Before actually seeing Hideaway, I had mixed feelings about the potential of this Vancouver-made thriller. On the positive side, I was a big fan of both star Jeff Goldblum and the Dean R. Koontz novel on which the film is based. But I also knew how another of my favourite Koontz books, Watchers, had been filmed here and turned into a piece of crap. Then I heard that Koontz, after viewing Hideaway, had requested the filmmakers take his name off the project.

Not a good sign.

The flick starts off strongly enough. After murdering his mother and sister, young satanist Vassago (Jeremy Sisto) impales himself on a set of wickedly sharp shears. Through stunning computer-graphics sequences, the dead kid’s soul is shown being rebuffed at the crystalline entryway to heaven and sent careering through weird, shocking landscapes to the fiery pit of hell.

It’s quite a wild ride.

Shortly thereafter, following a nasty car accident, antiques dealer Hatch Harrison (Goldblum) has the same initial peaceful vision of nirvana, including the sight of his dead daughter joyfully beckoning him to join her, but before he can pass through heaven’s gate his soul is abruptly yanked away as he’s brought back to life by resuscitation expert Dr. Jonas Nyebern (Alfred Molina).

Soon we see that Harrison’s afterlife experience has psychically linked him with Vassago—whom Nyebern also resuscitated—and that during times of pain or stress, these opposing embodiments of good and evil can see through each other’s eyes. Vassago gets a load of Harrison’s beautiful teenage daughter, Regina (Alicia Silverstone), and instantly becomes obsessed with killing her.
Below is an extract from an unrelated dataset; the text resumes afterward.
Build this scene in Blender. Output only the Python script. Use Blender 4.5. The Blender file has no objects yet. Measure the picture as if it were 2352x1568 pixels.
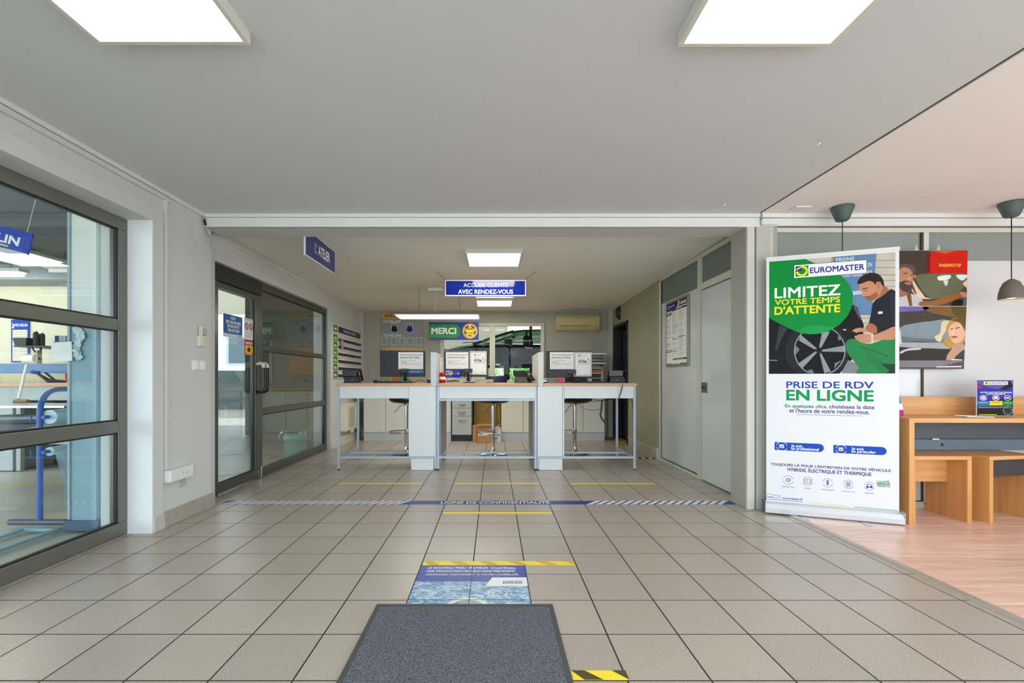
import bpy, bmesh, math, random
from mathutils import Vector, Matrix
random.seed(7)
SC = bpy.context.scene
COL = SC.collection
PI = math.pi

# ---------------------------------------------------------------- camera, world, light, exposure
CAM_H, F_PX, VX, VY = 1.08, 1058.0, 1134.0, 870.0
cam_d = bpy.data.cameras.new('camera'); cam = bpy.data.objects.new('camera', cam_d); COL.objects.link(cam)
cam.location = (0, 0, CAM_H); cam.rotation_euler = (PI / 2, 0, 0)
cam_d.sensor_width = 36; cam_d.lens = 36 * F_PX / 2352
cam_d.shift_x = (1176 - VX) / 2352; cam_d.shift_y = (VY - 784) / 2352
cam_d.clip_start = .02; cam_d.clip_end = 200
SC.camera = cam
SC.view_settings.view_transform = 'Standard'; SC.view_settings.look = 'None'
SC.view_settings.exposure = 0.70; SC.view_settings.gamma = 1; SC.view_settings.use_curve_mapping = False
SC.cycles.use_denoising = True
SC.cycles.max_bounces = 10; SC.cycles.diffuse_bounces = 6; SC.cycles.glossy_bounces = 5
SC.cycles.transparent_max_bounces = 16; SC.cycles.transmission_bounces = 6
SC.cycles.sample_clamp_indirect = 6; SC.cycles.caustics_reflective = False; SC.cycles.caustics_refractive = False
W = bpy.data.worlds.new('World'); SC.world = W; W.use_nodes = True
_bg = W.node_tree.nodes['Background']
_bg.inputs[0].default_value = (.80, .91, 1.0, 1); _bg.inputs[1].default_value = 3.2     # overcast sky

def area_light(name, loc, rot, sx, sy, power, color, portal=False):
    d = bpy.data.lights.new(name, 'AREA'); d.shape = 'RECTANGLE'; d.size = sx; d.size_y = sy
    d.energy = power; d.color = color
    o = bpy.data.objects.new(name, d); COL.objects.link(o); o.location = loc; o.rotation_euler = rot
    if portal: d.cycles.is_portal = True
    return o
sun_d = bpy.data.lights.new('sun', 'SUN'); sun_d.energy = 2.8; sun_d.color = (1, .95, .88); sun_d.angle = .02
sun = bpy.data.objects.new('sun', sun_d); COL.objects.link(sun); sun.rotation_euler = Vector((-1, -.85, -1.45)).to_track_quat('-Z', 'Y').to_euler()
# the shopfront behind the camera and the side window let the sky in
area_light('shopfront_portal', (1.5, -1.38, 1.3), (PI / 2, 0, 0), 7.6, 2.2, 1, (1, 1, 1), True)
area_light('side_window_portal', (5.62, .4, 1.35), (PI / 2, 0, PI / 2), 2.7, 2.0, 1, (1, 1, 1), True)

# ---------------------------------------------------------------- helpers
def onY(px, py, Y): return (px - VX) * Y / F_PX, CAM_H + (VY - py) * Y / F_PX          # measured photo point -> (x, z) on a plane Y
def onX(px, py, X):
    Y = X * F_PX / (px - VX); return Y, CAM_H + (VY - py) * Y / F_PX                    # -> (y, z) on a plane X
def onZ(px, py, Z=0.0):
    Y = F_PX * (CAM_H - Z) / (py - VY); return (px - VX) * Y / F_PX, Y                  # -> (x, y) on a level Z

def lin(h):
    h = h.lstrip('#'); r = []
    for i in (0, 2, 4):
        c = int(h[i:i + 2], 16) / 255
        r.append(c / 12.92 if c <= .04045 else ((c + .055) / 1.055) ** 2.4)
    return r
MATS = {}
def mat(hexc, rough=.55, metal=0.0, var=.05, scale=6.0, bump=0.0, bscale=120.0, spec=.5, coat=0.0):
    key = (hexc, rough, metal, var, scale, bump, bscale, spec, coat)
    if key in MATS: return MATS[key]
    m = bpy.data.materials.new('surface_' + hexc.lstrip('#')); m.use_nodes = True
    nt = m.node_tree; N = nt.nodes; L = nt.links
    b = N['Principled BSDF']; c = lin(hexc)
    b.inputs['Roughness'].default_value = rough; b.inputs['Metallic'].default_value = metal
    b.inputs['Specular IOR Level'].default_value = spec; b.inputs['Coat Weight'].default_value = coat
    tc = N.new('ShaderNodeTexCoord')
    if var > 0:
        no = N.new('ShaderNodeTexNoise'); no.inputs['Scale'].default_value = scale; no.inputs['Detail'].default_value = 3
        L.new(tc.outputs['Object'], no.inputs['Vector'])
        mx = N.new('ShaderNodeMix'); mx.data_type = 'RGBA'
        mx.inputs['A'].default_value = [x * (1 - var) for x in c] + [1]
        mx.inputs['B'].default_value = [min(1, x * (1 + var)) for x in c] + [1]
        L.new(no.outputs['Fac'], mx.inputs['Factor']); L.new(mx.outputs['Result'], b.inputs['Base Color'])
    else:
        b.inputs['Base Color'].default_value = c + [1]
    if bump > 0:
        n2 = N.new('ShaderNodeTexNoise'); n2.inputs['Scale'].default_value = bscale; n2.inputs['Detail'].default_value = 2
        L.new(tc.outputs['Object'], n2.inputs['Vector'])
        bp = N.new('ShaderNodeBump'); bp.inputs['Strength'].default_value = bump; bp.inputs['Distance'].default_value = .01
        L.new(n2.outputs['Fac'], bp.inputs['Height']); L.new(bp.outputs['Normal'], b.inputs['Normal'])
    MATS[key] = m; return m
def deep(hexc):
    """printing inks are a little deeper than their screen colours"""
    if hexc.lower() == '#000000': return hexc
    c = [int(hexc.lstrip('#')[i:i + 2], 16) / 255 for i in (0, 2, 4)]; mx, mn = max(c), min(c)
    if min(c[0], c[1]) > .70: return hexc                        # yellows and whites stay
    s = (mx - mn) / mx if mx else 0
    return '#' + ''.join('%02x' % max(0, round(255 * (x * (1 - .08 * s) - .22 * mn * s))) for x in c)
def ink(hexc): return mat(deep(hexc), .5, var=.02, scale=3.0, spec=.15)
def emit(name, rgb, strength):
    m = bpy.data.materials.new(name); m.use_nodes = True; nt = m.node_tree
    b = nt.nodes['Principled BSDF']; b.inputs['Base Color'].default_value = (.9, .9, .85, 1)
    b.inputs['Emission Color'].default_value = (*rgb, 1); b.inputs['Emission Strength'].default_value = strength
    return m
def glass(name, tint, gloss=1.0, rough=.0):
    m = bpy.data.materials.new(name); m.use_nodes = True; nt = m.node_tree; nt.nodes.clear(); N = nt.nodes; L = nt.links
    out = N.new('ShaderNodeOutputMaterial'); t = N.new('ShaderNodeBsdfTransparent'); t.inputs[0].default_value = (*tint, 1)
    g = N.new('ShaderNodeBsdfGlossy'); g.inputs['Roughness'].default_value = rough; g.inputs['Color'].default_value = (gloss, gloss, gloss, 1)
    ge = N.new('ShaderNodeNewGeometry'); dt = N.new('ShaderNodeVectorMath'); dt.operation = 'DOT_PRODUCT'
    L.new(ge.outputs['Incoming'], dt.inputs[0]); L.new(ge.outputs['Normal'], dt.inputs[1])
    ab = N.new('ShaderNodeMath'); ab.operation = 'ABSOLUTE'; L.new(dt.outputs['Value'], ab.inputs[0])
    om = N.new('ShaderNodeMath'); om.operation = 'SUBTRACT'; om.inputs[0].default_value = 1.0; L.new(ab.outputs[0], om.inputs[1])
    pw = N.new('ShaderNodeMath'); pw.operation = 'POWER'; pw.inputs[1].default_value = 4.2; L.new(om.outputs[0], pw.inputs[0])
    fr = N.new('ShaderNodeMath'); fr.operation = 'MULTIPLY_ADD'; fr.inputs[1].default_value = .9; fr.inputs[2].default_value = .035; L.new(pw.outputs[0], fr.inputs[0])
    no = N.new('ShaderNodeTexNoise'); no.inputs['Scale'].default_value = 2.0
    m1 = N.new('ShaderNodeMath'); m1.operation = 'MULTIPLY'; m1.inputs[1].default_value = .03
    L.new(no.outputs['Fac'], m1.inputs[0])
    m2 = N.new('ShaderNodeMath'); m2.operation = 'MULTIPLY_ADD'; m2.inputs[1].default_value = 1.0; m2.use_clamp = True
    L.new(fr.outputs[0], m2.inputs[0]); L.new(m1.outputs[0], m2.inputs[2])
    mx = N.new('ShaderNodeMixShader'); L.new(m2.outputs[0], mx.inputs[0]); L.new(t.outputs[0], mx.inputs[1]); L.new(g.outputs[0], mx.inputs[2])
    L.new(mx.outputs[0], out.inputs[0]); return m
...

This is when Hideaway starts to falter, because—unlike in the book—the motivation behind Vassago’s cruelty is never revealed. The threat of danger to Harrison’s last living child certainly gives Goldblum good cause to pull his trademark bug-eyed freak-outs, but it’s hard to believe that svelte pretty boy Vassago is evil incarnate, no matter how many gratuitous throat-cuttings he dishes out.

Black leather and sunglasses do not a scary guy make.

Besides its failure to generate real dread, Hideaway includes some embarrassingly corny bits that had audience members chuckling. Its computer-generated climax seemed hokey, too (shades of Children of the Corn). And only about 30 people at the packed premiere I attended actually hung around to see the trick jolt ending, a Carrie rip-off tossed in after the credits.